* **Requirements**:
Extract only the first line of the listing and every line after it up to and including the one with "COL = scene.collection". Omit the pictures.

-- Data lines start --

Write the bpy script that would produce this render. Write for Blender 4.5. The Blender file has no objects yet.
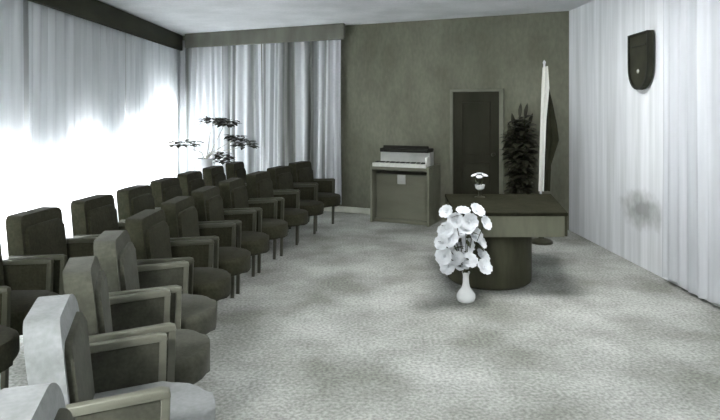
import bpy, bmesh, math, random
from mathutils import Vector, Matrix
R = math.radians
rnd = random.Random(11)
scene = bpy.context.scene
COL = scene.collection

# ------------------------------------------------------------------ camera
F, CX, HZ, CAMZ = 600.0, 360.0, 110.0, 1.55
cam_d = bpy.data.cameras.new('camera')
cam = bpy.data.objects.new('camera', cam_d)
COL.objects.link(cam)
cam.location = (0, 0, CAMZ)
cam.rotation_euler = (R(90), 0, 0)
cam_d.sensor_width = 36
cam_d.lens = F / 720 * 36
cam_d.shift_y = -(210 - HZ) / 720
cam_d.clip_start = 0.02
scene.camera = cam
vs = scene.view_settings
vs.view_transform = 'Standard'
vs.look = 'None'
vs.gamma = 1
vs.use_curve_mapping = False
vs.exposure = 2.45
try:
    scene.cycles.use_denoising = True
    scene.cycles.max_bounces = 8
    scene.cycles.diffuse_bounces = 5
    scene.cycles.sample_clamp_indirect = 6
except Exception:
    pass


# ------------------------------------------------------------------ materials
def srgb(v):
    v /= 255.0
    return v / 12.92 if v <= 0.04045 else ((v + 0.055) / 1.055) ** 2.4


def rgb(r, g, b):
    return (srgb(r), srgb(g), srgb(b), 1)


def material(name, c1, c2=None, scale=8.0, stretch=(1, 1, 1), rough=0.9, bump=0.0, detail=4.0, fine=None,
             spec=0.2, translucent=None, sheen=0.0, lo=0.35, hi=0.65):
    """Two-tone noise material; fine = (scale, amount) adds a second grain layer."""
    m = bpy.data.materials.new(name)
    m.use_nodes = True
    nt = m.node_tree
    N, L = nt.nodes, nt.links
    bs = N['Principled BSDF']
    bs.inputs['Roughness'].default_value = rough
    bs.inputs['Specular IOR Level'].default_value = spec
    if sheen:
        bs.inputs['Sheen Weight'].default_value = sheen
    col = None
    if c2 is None:
        c2 = tuple(min(1, x * 0.86) for x in c1[:3]) + (1,)
    tc = N.new('ShaderNodeTexCoord')
    mp = N.new('ShaderNodeMapping')
    mp.inputs['Scale'].default_value = stretch
    L.new(tc.outputs['Object'], mp.inputs['Vector'])
    nz = N.new('ShaderNodeTexNoise')
    nz.inputs['Scale'].default_value = scale
    nz.inputs['Detail'].default_value = detail
    L.new(mp.outputs['Vector'], nz.inputs['Vector'])
    rp = N.new('ShaderNodeValToRGB')
    rp.color_ramp.elements[0].position = lo
    rp.color_ramp.elements[1].position = hi
    rp.color_ramp.elements[0].color = c2
    rp.color_ramp.elements[1].color = c1
    L.new(nz.outputs['Fac'], rp.inputs['Fac'])
    col = rp.outputs['Color']
    if fine:
        n2 = N.new('ShaderNodeTexNoise')
        n2.inputs['Scale'].default_value = fine[0]
        n2.inputs['Detail'].default_value = 2
        L.new(mp.outputs['Vector'], n2.inputs['Vector'])
        r2 = N.new('ShaderNodeMapRange')
        r2.inputs['From Min'].default_value = 0.3
        r2.inputs['From Max'].default_value = 0.7
        r2.inputs['To Min'].default_value = 1 - fine[1]
        r2.inputs['To Max'].default_value = 1 + fine[1]
        L.new(n2.outputs['Fac'], r2.inputs['Value'])
        mx = N.new('ShaderNodeMix')
        mx.data_type = 'RGBA'
        mx.blend_type = 'MULTIPLY'
        mx.inputs['Factor'].default_value = 1
        L.new(col, mx.inputs['A'])
        L.new(r2.outputs['Result'], mx.inputs['B'])
        col = mx.outputs['Result']
    L.new(col, bs.inputs['Base Color'])
    if bump:
        bp = N.new('ShaderNodeBump')
        bp.inputs['Strength'].default_value = bump
        bp.inputs['Distance'].default_value = 0.01
        L.new(nz.outputs['Fac'], bp.inputs['Height'])
        L.new(bp.outputs['Normal'], bs.inputs['Normal'])
    if translucent:
        tr = N.new('ShaderNodeBsdfTranslucent')
        L.new(col, tr.inputs['Color'])
        ms = N.new('ShaderNodeMixShader')
        ms.inputs['Fac'].default_value = translucent
        L.new(bs.outputs[0], ms.inputs[1])
        L.new(tr.outputs[0], ms.inputs[2])
        L.new(ms.outputs[0], N['Material Output'].inputs['Surface'])
    return m, col


def mat(*a, **k):
    return material(*a, **k)[0]


M = {}
M['carpet'] = mat('grey carpet', rgb(174, 176, 171), rgb(132, 134, 127), scale=1.6, detail=6, fine=(48, 0.3), rough=1, bump=0.2, spec=0.0)
M['ceiling'] = mat('ceiling plaster', rgb(206, 208, 209), rgb(188, 191, 192), scale=2.2, detail=6, fine=(30, 0.05), rough=1, spec=0.05)
M['back_wall'] = mat('olive grey wall cloth', rgb(116, 117, 103), rgb(102, 103, 89), scale=3, stretch=(1, 1, 0.5), detail=6, fine=(26, 0.09), rough=1, spec=0.05)
M['plain_wall'] = mat('plain wall', rgb(190, 192, 192), rgb(178, 180, 180), scale=2, rough=1, spec=0.05)
M['pelmet_dark'] = mat('dark pelmet wood', rgb(58, 58, 46), rgb(44, 44, 34), scale=6, stretch=(1, 0.2, 1), rough=0.7)
M['pelmet_grey'] = mat('grey pelmet', rgb(112, 113, 104), rgb(92, 93, 84), scale=4, stretch=(1, 1, 0.4), rough=0.8)
M['sheer'] = mat('white window curtain', rgb(230, 233, 236), rgb(212, 216, 219), scale=7, stretch=(1, 1, 0.06), fine=(16, 0.06), rough=1, spec=0, translucent=0.2)
M['drape'] = mat('pale drape', rgb(190, 193, 196), rgb(170, 173, 176), scale=6, stretch=(1, 1, 0.04), fine=(20, 0.05), rough=1, spec=0)
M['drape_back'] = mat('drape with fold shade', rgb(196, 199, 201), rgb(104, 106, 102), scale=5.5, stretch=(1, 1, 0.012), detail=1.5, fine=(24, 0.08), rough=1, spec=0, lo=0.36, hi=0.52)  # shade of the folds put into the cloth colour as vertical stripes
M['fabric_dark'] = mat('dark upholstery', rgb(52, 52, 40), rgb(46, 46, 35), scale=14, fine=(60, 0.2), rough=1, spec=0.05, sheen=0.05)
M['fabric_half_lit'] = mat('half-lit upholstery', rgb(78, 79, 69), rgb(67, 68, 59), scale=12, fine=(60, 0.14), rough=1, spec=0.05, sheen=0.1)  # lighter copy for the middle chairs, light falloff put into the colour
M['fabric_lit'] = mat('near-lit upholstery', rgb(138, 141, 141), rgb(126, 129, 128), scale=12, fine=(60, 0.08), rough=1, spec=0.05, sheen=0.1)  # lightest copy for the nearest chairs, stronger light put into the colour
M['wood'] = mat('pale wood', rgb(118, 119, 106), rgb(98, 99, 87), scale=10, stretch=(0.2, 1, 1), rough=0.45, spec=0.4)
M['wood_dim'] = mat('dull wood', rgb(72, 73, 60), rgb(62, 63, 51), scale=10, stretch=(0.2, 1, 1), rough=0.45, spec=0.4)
M['desk_front'] = mat('grey brown veneer', rgb(110, 111, 95), rgb(97, 98, 83), scale=5, stretch=(1, 1, 0.2), fine=(30, 0.06), rough=0.6)
M['desk_dark'] = mat('dark veneer', rgb(72, 72, 57), rgb(60, 60, 47), scale=5, stretch=(1, 1, 0.2), fine=(30, 0.1), rough=0.65, spec=0.15)
M['desk_cover'] = mat('dark matt table cover', rgb(44, 44, 34), rgb(37, 37, 28), scale=8, fine=(40, 0.15), rough=1, spec=0.03)
M['door_dark'] = mat('dark door', rgb(50, 50, 40), rgb(42, 42, 33), scale=4, stretch=(1, 1, 0.2), rough=0.7, spec=0.1)
M['door_trim'] = mat('door trim', rgb(120, 121, 108), rgb(104, 105, 92), scale=4, rough=0.7)
M['metal'] = mat('worn metal', rgb(150, 150, 140), rgb(120, 120, 112), scale=20, rough=0.35, spec=0.6)
M['organ_wood'] = mat('organ wood', rgb(120, 121, 106), rgb(106, 107, 92), scale=5, stretch=(0.3, 1, 1), rough=0.6)
M['organ_panel'] = mat('organ upper panel', rgb(186, 188, 182), rgb(168, 170, 164), scale=5, rough=0.5)
M['ivory'] = mat('ivory', rgb(225, 226, 220), rgb(210, 211, 205), scale=20, rough=0.4)
M['black'] = mat('black lacquer', rgb(34, 34, 27), rgb(28, 28, 22), scale=9, rough=0.6)
M['shield'] = mat('dark shield', rgb(54, 55, 44), rgb(40, 41, 32), scale=6, detail=5, rough=0.7, spec=0.15)
M['shield_rim'] = mat('shield rim', rgb(40, 41, 34), rgb(32, 33, 27), scale=8, rough=0.6, spec=0.2)
M['petal'] = mat('white petals', rgb(222, 225, 228), rgb(196, 200, 203), scale=14, rough=0.8, spec=0.1)
M['stem'] = mat('green stem', rgb(70, 74, 56), rgb(54, 58, 42), scale=20, rough=0.8)
M['leaf_dark'] = mat('dark leaves', rgb(52, 54, 40), rgb(38, 40, 30), scale=10, rough=0.6, spec=0.25)
M['leaf_glint'] = mat('mottled dark leaves', rgb(56, 57, 44), rgb(36, 37, 28), scale=9, rough=0.55, spec=0.3)
M['porcelain'] = mat('white porcelain', rgb(232, 234, 234), rgb(220, 222, 222), scale=5, rough=0.25, spec=0.5)
M['white_paint'] = mat('white paint', rgb(214, 216, 218), rgb(200, 202, 204), scale=5, rough=0.6)
M['flag_white'] = mat('white flag cloth', rgb(222, 223, 216), rgb(206, 207, 200), scale=9, stretch=(1, 1, 0.2), rough=1, spec=0)
M['flag_dark'] = mat('dark flag cloth', rgb(48, 49, 38), rgb(40, 41, 31), scale=9, rough=1, spec=0)
M['baseboard'] = mat('pale baseboard', rgb(176, 177, 164), rgb(160, 161, 150), scale=5, rough=0.6)
M['branch_pale'] = mat('pale branches', rgb(150, 150, 138), rgb(130, 130, 118), scale=20, rough=0.9)
M['soil'] = mat('potting soil', rgb(52, 48, 38), rgb(38, 35, 28), scale=30, rough=1)
M['pot_dark'] = mat('dark glazed pot', rgb(60, 60, 48), rgb(50, 50, 40), scale=6, rough=0.4)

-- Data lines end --

* **Result of this exercise**:
Write the bpy script that would produce this render. Write for Blender 4.5. The Blender file has no objects yet.
import bpy, bmesh, math, random
from mathutils import Vector, Matrix
R = math.radians
rnd = random.Random(11)
scene = bpy.context.scene
COL = scene.collection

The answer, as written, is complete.